Oil Tumbles as Irma Imperils Demand in Gasoline-Thirsty Florida

  • Powerful Atlantic storm on course to slam Florida early Sunday
  • Texas refineries cranking out fuel after post-Harvey restarts

How U.S. Weather Impacts Global Oil Markets

Oil declined the most since July as Hurricane Irma threatened to slash energy demand that had only just begun to recover from the wrath of Harvey.

Futures slid 3.3 percent in New York. While Valero Energy Corp. and other refiners resumed fuel production after Harvey roared ashore two weeks ago, demand for gasoline and other transportation fuels may falter across much of the southeastern U.S. if Florida and neighboring states take a direct hit from Irma. Florida burns more gasoline than any other state except California and Texas.

Uncertainty has traders “pulling in their horns ahead of the storm,” Phil Flynn, senior market analyst at Price Futures Group Inc. in Chicago, said by telephone. “They are worried about demand destruction.”

The most recent data from the Energy Information Administration showed last week’s rise in U.S. crude stockpiles was the largest since March.
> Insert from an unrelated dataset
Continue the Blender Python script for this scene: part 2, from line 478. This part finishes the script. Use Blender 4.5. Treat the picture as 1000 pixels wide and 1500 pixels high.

Meanwhile, deliveries of foreign crude to the Gulf Coast fell to the lowest in records going back to 1990 as Harvey’s wind and rain shut every major port in the region.

“People are thinking we’ve had the worst of the refinery outages and that’s behind us,” Michael Lynch, president of Strategic Energy & Economic Research Inc. in Winchester, Massachusetts, said by telephone. “The refineries will be starting up and absorbing more crude.”

West Texas Intermediate for October delivery declined $1.61 to settle to $47.48 a barrel on the New York Mercantile Exchange. Total volume traded was about 26 percent above the 100-day average. Prices were up 0.4 percent for the week.

SEE: WTI-Brent Oil Discount Widens as Irma Threatens Demand: Chart

Brent for November settlement fell 71 cents to end the session at $53.78 a barrel on the London-based ICE Futures Europe exchange. The global benchmark traded at a premium of $5.72 to November WTI, the largest since 2015.

The market also “seems to be a little technically heavy,” Flynn said. “When you don’t know how exactly the fundamentals are going to play out, the computers are just going to play the charts.”

Oil-market news:

  • The U.S. oil rig count dropped by 3 to 756 rigs, the lowest level since June, data from Baker Hughes showed Friday.
  • Russia should follow Mexico in using financial instruments to lock in future oil revenue as producers confront growing risks from cyclical price moves, according to Goldman Sachs Group Inc.